Given task
Search the listing for "scene" and copy every line where it appears.

Data

--- BEGIN ---

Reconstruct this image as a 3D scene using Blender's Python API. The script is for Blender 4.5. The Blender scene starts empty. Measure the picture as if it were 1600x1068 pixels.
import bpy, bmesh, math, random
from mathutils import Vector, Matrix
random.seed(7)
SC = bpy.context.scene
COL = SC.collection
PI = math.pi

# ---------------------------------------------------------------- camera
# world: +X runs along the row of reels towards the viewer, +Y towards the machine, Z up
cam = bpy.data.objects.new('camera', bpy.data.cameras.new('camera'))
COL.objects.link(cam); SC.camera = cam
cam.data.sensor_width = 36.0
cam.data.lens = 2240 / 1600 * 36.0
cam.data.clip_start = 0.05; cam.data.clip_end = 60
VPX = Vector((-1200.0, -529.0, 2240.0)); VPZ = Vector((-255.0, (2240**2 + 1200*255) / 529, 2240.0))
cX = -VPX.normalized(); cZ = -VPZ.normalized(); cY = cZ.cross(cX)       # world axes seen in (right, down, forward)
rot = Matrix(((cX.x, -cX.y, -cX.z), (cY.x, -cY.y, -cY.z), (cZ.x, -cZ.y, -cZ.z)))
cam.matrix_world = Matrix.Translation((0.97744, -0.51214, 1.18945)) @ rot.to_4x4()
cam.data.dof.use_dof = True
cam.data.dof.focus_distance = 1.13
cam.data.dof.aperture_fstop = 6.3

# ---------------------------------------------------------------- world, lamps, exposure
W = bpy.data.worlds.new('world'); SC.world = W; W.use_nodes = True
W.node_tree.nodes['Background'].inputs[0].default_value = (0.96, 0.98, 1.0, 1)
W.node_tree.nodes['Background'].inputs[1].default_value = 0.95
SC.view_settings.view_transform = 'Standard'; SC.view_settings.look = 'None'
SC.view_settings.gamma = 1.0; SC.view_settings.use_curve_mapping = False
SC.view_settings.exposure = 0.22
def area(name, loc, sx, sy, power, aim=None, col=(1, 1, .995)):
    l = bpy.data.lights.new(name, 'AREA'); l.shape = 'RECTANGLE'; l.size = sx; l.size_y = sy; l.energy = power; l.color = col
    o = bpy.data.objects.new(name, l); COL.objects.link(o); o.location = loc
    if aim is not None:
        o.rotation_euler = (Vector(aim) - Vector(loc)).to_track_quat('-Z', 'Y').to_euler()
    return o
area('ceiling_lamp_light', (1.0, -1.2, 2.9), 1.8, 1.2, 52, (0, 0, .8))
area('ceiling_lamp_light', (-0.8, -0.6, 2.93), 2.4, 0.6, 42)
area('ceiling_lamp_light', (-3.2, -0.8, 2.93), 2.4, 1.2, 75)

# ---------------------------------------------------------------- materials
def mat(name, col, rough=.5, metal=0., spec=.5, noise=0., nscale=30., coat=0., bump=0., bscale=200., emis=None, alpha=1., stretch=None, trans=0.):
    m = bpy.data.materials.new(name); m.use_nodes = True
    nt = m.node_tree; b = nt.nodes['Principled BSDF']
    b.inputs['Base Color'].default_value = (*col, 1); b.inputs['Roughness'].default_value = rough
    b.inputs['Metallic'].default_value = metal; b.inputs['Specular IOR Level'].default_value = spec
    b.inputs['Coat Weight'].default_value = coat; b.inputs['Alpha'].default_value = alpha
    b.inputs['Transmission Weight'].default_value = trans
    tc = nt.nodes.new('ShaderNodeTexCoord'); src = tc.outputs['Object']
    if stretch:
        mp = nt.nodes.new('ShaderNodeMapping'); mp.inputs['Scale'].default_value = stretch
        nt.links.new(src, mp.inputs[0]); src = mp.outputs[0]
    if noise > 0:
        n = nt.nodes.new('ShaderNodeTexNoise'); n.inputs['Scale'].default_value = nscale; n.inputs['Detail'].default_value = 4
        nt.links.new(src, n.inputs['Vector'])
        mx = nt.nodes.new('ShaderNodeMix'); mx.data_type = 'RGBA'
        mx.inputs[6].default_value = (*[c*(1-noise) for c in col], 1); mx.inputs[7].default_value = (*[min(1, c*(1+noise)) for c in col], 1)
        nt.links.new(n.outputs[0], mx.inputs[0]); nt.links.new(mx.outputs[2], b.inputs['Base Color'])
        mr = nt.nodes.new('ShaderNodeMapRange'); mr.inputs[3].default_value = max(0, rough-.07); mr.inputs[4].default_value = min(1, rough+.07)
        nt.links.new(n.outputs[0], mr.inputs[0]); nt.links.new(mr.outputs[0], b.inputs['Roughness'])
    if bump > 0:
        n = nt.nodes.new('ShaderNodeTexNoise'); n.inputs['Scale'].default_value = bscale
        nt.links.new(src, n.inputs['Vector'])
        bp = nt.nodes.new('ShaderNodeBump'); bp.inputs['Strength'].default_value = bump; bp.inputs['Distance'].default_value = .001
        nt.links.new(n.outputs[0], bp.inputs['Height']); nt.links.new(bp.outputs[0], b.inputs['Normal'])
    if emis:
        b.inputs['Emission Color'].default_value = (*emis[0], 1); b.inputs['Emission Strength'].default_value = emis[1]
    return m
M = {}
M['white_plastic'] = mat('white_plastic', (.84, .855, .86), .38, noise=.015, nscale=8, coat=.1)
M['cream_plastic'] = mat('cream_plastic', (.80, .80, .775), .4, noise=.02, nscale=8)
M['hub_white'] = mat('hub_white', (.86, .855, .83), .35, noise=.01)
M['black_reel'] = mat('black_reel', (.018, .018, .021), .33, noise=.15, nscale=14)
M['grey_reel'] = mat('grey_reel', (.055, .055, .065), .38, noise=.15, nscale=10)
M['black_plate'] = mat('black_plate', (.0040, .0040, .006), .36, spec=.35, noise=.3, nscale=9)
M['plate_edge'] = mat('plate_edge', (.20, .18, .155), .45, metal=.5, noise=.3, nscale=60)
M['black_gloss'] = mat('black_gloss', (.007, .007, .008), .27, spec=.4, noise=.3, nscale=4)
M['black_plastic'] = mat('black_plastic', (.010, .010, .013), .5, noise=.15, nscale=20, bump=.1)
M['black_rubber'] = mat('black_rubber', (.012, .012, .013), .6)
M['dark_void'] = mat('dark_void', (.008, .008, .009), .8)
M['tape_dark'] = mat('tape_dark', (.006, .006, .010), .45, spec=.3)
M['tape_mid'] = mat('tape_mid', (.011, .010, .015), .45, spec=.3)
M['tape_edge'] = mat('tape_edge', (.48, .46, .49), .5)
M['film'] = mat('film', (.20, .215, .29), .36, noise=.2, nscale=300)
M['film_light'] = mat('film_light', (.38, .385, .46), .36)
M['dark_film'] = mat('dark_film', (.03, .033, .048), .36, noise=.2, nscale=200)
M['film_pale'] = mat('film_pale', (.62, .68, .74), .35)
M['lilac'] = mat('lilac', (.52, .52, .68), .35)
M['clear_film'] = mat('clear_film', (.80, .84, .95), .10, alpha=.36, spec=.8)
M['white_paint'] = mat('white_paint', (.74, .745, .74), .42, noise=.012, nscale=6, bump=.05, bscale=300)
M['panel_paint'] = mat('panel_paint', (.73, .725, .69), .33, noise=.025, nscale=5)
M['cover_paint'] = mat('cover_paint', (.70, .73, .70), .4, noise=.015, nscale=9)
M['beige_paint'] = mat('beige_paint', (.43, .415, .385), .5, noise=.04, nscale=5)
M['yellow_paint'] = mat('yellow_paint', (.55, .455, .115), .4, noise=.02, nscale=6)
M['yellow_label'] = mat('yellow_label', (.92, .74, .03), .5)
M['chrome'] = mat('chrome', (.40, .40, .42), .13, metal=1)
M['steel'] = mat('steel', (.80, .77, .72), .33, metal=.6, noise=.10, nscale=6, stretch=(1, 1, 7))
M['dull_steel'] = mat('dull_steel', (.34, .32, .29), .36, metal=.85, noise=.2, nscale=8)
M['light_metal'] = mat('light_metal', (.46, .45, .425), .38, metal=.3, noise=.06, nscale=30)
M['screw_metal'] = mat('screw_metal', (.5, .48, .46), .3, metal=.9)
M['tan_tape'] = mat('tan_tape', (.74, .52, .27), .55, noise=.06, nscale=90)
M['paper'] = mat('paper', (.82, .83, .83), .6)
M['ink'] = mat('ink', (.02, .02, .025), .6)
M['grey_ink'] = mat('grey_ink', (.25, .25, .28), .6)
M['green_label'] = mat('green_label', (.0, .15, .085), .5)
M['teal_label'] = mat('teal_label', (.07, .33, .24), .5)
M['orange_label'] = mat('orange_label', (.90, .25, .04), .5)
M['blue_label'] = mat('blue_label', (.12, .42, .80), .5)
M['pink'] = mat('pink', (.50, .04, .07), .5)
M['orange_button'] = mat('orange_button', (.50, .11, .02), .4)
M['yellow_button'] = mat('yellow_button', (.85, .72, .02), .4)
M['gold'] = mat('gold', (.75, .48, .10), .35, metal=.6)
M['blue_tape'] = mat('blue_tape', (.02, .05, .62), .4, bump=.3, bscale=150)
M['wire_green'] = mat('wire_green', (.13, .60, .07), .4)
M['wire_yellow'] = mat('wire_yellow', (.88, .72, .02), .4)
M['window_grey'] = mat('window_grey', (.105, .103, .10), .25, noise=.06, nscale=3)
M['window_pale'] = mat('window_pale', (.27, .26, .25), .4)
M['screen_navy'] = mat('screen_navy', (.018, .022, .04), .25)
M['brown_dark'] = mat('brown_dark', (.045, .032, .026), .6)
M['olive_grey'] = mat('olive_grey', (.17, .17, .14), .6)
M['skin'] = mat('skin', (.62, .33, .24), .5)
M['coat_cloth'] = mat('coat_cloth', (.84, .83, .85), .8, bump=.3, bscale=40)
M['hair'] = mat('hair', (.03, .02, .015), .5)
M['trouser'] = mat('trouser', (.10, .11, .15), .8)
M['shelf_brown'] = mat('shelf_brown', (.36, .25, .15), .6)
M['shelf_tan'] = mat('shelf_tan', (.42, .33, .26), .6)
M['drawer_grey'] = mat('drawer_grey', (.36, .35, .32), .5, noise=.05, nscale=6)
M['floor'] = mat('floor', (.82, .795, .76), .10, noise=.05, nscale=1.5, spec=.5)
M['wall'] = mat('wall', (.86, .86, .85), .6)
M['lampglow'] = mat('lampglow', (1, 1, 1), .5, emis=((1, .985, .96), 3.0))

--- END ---

Result of the exercise
Reconstruct this image as a 3D scene using Blender's Python API. The script is for Blender 4.5. The Blender scene starts empty. Measure the picture as if it were 1600x1068 pixels.
SC = bpy.context.scene